**Task details:** Return exactly the listing's lines, from its first line to the line holding "S.camera = cam", ends included.

**Material:**
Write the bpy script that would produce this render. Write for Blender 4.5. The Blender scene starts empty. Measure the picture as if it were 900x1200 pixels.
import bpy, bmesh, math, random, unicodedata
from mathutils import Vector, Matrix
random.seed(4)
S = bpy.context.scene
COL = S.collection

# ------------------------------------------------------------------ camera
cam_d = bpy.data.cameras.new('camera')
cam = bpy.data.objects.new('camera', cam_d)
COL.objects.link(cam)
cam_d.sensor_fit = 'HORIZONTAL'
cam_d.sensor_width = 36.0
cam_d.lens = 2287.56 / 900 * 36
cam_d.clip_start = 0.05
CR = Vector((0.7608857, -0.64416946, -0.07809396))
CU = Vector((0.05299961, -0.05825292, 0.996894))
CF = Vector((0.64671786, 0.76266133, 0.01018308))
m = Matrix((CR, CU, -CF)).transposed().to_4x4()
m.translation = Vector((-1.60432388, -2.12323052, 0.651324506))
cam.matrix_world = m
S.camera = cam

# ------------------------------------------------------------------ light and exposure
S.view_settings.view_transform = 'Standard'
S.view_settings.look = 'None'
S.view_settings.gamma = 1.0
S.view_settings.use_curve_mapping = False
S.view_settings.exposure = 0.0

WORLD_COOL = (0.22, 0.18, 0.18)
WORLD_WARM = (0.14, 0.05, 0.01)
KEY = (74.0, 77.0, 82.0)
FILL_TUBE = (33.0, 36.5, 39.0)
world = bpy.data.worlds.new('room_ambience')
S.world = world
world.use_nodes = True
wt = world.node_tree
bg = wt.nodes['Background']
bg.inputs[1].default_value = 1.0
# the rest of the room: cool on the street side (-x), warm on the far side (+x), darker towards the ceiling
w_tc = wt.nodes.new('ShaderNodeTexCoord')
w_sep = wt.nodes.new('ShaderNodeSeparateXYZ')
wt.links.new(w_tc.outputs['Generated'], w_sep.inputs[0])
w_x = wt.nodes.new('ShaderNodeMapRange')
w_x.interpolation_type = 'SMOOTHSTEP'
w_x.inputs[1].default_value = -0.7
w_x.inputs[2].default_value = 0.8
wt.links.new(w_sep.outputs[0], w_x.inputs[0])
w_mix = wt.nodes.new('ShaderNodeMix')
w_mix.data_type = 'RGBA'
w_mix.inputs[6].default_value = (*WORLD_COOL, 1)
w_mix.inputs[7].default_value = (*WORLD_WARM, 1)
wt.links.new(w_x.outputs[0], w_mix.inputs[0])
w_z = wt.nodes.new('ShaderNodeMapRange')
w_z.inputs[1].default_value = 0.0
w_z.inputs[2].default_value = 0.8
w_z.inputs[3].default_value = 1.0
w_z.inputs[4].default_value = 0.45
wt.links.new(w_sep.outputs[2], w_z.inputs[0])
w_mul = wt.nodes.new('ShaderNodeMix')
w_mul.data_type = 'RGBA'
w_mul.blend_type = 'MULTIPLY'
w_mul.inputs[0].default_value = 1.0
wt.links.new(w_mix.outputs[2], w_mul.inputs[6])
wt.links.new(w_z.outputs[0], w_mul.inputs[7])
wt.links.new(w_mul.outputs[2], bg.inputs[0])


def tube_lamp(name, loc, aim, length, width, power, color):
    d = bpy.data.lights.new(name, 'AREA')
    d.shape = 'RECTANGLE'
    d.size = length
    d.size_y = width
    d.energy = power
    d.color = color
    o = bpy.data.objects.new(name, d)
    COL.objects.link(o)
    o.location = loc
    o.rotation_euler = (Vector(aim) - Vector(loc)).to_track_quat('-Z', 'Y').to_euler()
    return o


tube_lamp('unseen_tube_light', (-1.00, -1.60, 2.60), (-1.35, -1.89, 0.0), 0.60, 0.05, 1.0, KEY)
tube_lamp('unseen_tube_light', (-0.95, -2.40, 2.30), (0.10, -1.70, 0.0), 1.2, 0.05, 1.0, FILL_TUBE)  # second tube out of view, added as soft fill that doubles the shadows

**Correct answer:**
Write the bpy script that would produce this render. Write for Blender 4.5. The Blender scene starts empty. Measure the picture as if it were 900x1200 pixels.
import bpy, bmesh, math, random, unicodedata
from mathutils import Vector, Matrix
random.seed(4)
S = bpy.context.scene
COL = S.collection

# ------------------------------------------------------------------ camera
cam_d = bpy.data.cameras.new('camera')
cam = bpy.data.objects.new('camera', cam_d)
COL.objects.link(cam)
cam_d.sensor_fit = 'HORIZONTAL'
cam_d.sensor_width = 36.0
cam_d.lens = 2287.56 / 900 * 36
cam_d.clip_start = 0.05
CR = Vector((0.7608857, -0.64416946, -0.07809396))
CU = Vector((0.05299961, -0.05825292, 0.996894))
CF = Vector((0.64671786, 0.76266133, 0.01018308))
m = Matrix((CR, CU, -CF)).transposed().to_4x4()
m.translation = Vector((-1.60432388, -2.12323052, 0.651324506))
cam.matrix_world = m
S.camera = cam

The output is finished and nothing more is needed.